In March 2020, the FASB issued ASU No. 2020-04, “Reference Rate Reform” (Topic 848). The guidance is intended to provide optional expedients and exceptions for applying GAAP to contracts, hedging relationships and other transactions to ease the financial reporting burdens related to the expected market transition from the London Interbank Offered Rate (“LIBOR”) and other interbank offered rates to alternative reference rates. The standard will be effective for the Company in fiscal year 2022. The Company has not yet adopted this accounting guidance and is currently evaluating the effect this accounting guidance will have on its consolidated financial statements.

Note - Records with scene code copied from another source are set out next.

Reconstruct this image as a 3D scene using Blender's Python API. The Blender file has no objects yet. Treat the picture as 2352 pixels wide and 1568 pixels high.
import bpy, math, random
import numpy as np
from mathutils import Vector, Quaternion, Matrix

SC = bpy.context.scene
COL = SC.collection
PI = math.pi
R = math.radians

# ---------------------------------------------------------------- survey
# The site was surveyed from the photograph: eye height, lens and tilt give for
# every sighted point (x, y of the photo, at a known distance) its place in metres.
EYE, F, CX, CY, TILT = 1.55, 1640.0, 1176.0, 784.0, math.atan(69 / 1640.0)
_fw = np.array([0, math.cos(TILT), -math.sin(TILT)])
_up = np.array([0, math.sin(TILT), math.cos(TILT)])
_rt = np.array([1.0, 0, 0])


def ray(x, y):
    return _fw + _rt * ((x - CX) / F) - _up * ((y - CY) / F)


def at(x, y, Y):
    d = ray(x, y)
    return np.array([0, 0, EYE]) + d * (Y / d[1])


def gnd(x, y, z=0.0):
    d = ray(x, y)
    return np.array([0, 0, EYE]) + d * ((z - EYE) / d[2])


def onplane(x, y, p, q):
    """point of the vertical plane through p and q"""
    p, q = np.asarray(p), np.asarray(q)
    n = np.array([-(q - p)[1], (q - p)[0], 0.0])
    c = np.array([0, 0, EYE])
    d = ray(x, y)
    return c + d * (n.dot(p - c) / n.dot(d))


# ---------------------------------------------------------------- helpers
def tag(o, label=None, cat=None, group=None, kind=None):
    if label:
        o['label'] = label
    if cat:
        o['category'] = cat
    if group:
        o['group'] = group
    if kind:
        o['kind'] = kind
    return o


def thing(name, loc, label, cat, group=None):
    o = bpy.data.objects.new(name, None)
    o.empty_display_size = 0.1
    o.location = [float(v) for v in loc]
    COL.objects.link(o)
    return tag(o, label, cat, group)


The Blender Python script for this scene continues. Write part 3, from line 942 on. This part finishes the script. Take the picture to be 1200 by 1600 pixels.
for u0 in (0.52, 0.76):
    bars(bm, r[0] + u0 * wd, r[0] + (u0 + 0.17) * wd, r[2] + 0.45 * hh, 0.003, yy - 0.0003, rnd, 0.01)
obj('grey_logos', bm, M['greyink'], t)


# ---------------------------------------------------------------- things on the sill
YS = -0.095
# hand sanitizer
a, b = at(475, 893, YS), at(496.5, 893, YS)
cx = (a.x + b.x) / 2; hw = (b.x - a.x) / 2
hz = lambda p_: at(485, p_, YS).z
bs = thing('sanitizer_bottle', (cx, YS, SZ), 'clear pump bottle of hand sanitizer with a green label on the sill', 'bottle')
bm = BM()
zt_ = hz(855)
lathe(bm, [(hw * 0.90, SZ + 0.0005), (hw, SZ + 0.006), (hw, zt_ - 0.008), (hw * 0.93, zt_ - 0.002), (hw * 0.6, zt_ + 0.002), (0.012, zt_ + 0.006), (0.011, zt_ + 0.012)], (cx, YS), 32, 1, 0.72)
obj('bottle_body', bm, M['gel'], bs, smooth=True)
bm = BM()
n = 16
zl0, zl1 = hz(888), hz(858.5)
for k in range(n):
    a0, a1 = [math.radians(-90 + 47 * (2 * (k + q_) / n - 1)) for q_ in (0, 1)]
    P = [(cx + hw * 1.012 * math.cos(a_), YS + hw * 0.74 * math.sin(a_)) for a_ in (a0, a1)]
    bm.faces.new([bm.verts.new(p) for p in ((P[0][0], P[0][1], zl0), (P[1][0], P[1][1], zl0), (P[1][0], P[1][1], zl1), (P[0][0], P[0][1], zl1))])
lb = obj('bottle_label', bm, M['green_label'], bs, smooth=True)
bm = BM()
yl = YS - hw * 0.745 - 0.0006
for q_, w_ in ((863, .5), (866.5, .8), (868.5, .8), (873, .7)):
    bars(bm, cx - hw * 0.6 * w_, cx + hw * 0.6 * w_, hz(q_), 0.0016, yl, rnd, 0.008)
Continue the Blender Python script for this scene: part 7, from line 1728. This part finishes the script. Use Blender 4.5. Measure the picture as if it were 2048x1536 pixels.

In August 2020, the FASB issued ASU No. 2020-06, “Debt - Debt with Conversion and Other Options” (Subtopic 470-20) and “Derivatives and Hedging - Contracts in Entity's Own Equity” (Topic 815) as a means of simplifying and reducing the number of accounting models for convertible debt instruments and convertible preferred stock. The ASU also amends the guidance for derivatives scope exception for contracts in an entity's own equity. The goal being to reduce differences in accounting for similar contracts between different companies that are accounted for as derivatives by some and equity by others. The standard will be effective for the Company in fiscal year 2022. The Company has not yet adopted this accounting guidance and is currently evaluating the effect this accounting guidance will have on its consolidated financial statements.